WRITTEN REQUEST:
Counting only lines that hold "Blender", give the total and nothing more.

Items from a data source
(begin)

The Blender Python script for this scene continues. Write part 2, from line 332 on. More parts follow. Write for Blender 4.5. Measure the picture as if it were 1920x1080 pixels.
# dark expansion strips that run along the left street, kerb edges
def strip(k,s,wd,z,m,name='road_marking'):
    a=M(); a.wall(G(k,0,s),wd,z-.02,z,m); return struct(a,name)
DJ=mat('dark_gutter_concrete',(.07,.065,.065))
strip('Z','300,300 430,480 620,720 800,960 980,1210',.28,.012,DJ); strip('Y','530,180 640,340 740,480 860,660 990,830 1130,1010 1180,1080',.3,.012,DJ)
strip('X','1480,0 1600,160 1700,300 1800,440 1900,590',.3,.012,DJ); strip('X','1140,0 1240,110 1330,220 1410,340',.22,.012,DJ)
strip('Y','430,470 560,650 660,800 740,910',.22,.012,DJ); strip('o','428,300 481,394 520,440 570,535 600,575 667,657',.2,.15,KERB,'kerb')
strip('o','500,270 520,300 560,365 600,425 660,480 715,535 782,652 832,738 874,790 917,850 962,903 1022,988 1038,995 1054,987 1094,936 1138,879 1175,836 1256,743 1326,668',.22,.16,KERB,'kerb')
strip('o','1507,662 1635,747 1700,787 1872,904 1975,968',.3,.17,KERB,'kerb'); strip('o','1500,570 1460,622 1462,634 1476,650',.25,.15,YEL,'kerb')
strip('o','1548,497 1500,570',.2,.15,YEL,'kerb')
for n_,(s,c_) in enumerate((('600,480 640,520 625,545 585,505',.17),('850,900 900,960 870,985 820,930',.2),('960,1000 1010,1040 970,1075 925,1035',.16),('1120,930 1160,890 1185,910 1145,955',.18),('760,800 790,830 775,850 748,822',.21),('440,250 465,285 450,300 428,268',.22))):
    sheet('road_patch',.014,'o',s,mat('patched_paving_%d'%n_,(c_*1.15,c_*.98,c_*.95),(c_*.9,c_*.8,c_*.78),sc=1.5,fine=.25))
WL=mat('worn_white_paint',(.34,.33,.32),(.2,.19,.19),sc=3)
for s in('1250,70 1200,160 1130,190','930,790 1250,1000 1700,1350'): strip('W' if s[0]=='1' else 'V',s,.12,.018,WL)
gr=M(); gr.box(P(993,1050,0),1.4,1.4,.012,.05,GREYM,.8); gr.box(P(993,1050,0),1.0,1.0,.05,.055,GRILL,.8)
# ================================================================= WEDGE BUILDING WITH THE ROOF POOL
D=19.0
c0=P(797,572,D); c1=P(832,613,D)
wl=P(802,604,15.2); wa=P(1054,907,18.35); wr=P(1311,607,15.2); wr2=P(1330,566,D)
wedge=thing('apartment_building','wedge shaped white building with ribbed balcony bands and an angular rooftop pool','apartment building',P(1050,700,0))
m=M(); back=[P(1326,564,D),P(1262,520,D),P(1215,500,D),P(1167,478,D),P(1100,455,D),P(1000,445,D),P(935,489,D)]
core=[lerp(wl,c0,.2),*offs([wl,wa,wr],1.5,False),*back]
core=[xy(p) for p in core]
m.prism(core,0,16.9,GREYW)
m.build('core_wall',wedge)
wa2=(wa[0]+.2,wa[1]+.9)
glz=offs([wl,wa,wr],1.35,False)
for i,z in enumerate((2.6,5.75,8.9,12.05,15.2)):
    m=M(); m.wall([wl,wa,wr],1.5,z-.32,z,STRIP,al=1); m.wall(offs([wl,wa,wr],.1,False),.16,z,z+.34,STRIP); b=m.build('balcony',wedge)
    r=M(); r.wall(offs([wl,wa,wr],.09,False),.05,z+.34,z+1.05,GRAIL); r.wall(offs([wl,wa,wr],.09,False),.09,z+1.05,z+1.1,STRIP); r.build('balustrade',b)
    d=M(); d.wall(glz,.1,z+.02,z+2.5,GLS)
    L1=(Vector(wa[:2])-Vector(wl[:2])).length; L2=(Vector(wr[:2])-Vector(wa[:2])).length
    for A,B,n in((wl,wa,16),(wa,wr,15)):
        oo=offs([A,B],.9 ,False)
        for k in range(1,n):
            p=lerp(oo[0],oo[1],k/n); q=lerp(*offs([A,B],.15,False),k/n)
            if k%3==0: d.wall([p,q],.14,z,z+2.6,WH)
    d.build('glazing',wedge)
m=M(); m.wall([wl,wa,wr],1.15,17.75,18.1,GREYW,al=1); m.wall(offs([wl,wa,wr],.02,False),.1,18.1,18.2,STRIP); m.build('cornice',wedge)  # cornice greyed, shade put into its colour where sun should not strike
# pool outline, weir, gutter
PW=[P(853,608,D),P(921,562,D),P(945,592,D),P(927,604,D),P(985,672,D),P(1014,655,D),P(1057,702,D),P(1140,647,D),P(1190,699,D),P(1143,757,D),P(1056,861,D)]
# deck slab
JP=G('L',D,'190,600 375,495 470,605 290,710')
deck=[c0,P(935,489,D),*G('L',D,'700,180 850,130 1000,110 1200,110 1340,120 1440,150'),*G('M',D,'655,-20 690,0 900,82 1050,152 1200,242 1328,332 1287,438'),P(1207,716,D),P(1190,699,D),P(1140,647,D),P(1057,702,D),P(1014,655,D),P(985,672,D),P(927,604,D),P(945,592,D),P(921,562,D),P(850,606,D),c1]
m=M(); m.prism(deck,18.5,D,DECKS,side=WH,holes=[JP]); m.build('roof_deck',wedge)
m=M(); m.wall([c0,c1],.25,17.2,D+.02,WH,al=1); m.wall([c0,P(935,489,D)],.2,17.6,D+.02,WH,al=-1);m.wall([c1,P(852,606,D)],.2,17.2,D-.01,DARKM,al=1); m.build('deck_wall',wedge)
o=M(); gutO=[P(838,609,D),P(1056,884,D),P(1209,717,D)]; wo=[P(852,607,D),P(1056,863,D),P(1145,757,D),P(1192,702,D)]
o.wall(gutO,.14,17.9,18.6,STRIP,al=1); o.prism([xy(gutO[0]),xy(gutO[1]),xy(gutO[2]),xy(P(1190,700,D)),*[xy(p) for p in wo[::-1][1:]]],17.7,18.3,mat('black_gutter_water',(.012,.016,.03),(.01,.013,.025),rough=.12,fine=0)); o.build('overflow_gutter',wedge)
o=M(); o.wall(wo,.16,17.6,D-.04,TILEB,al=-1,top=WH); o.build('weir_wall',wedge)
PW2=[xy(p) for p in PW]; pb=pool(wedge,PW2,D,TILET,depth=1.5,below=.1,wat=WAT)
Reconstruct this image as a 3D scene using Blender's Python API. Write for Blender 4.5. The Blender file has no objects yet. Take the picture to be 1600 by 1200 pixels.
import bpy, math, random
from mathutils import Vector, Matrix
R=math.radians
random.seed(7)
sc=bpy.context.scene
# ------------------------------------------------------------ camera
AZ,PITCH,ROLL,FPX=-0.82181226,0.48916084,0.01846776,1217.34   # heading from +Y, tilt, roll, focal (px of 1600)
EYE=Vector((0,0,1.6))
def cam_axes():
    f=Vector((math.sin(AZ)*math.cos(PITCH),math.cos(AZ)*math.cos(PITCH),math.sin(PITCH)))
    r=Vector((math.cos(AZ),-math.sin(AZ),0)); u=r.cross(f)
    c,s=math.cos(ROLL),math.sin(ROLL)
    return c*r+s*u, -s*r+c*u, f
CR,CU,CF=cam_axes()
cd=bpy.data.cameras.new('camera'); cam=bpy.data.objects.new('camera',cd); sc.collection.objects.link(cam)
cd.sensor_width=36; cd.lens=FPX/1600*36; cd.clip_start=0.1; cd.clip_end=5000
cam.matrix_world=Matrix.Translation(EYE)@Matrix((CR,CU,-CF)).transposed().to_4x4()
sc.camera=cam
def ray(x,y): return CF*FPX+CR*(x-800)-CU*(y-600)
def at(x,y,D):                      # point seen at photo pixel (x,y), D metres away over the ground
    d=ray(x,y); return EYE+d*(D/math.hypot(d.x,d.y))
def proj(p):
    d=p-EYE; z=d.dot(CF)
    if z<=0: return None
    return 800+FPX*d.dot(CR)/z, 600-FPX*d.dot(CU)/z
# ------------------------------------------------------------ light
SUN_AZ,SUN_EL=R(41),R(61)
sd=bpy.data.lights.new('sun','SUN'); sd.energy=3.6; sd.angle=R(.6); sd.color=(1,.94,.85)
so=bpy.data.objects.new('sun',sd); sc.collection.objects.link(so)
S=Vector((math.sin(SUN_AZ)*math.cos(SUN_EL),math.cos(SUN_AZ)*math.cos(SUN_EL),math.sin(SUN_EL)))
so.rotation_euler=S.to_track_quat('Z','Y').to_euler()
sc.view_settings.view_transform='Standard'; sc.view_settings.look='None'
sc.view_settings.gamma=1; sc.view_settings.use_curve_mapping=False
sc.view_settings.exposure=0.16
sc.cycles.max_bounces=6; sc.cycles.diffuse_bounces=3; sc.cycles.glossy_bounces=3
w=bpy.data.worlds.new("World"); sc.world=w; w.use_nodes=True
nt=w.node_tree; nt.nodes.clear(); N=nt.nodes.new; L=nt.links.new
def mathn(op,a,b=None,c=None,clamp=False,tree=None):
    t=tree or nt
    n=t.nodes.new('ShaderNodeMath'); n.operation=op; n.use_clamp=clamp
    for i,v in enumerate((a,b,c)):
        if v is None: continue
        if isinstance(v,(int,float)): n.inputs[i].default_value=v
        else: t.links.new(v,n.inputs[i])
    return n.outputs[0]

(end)

RESULT:
2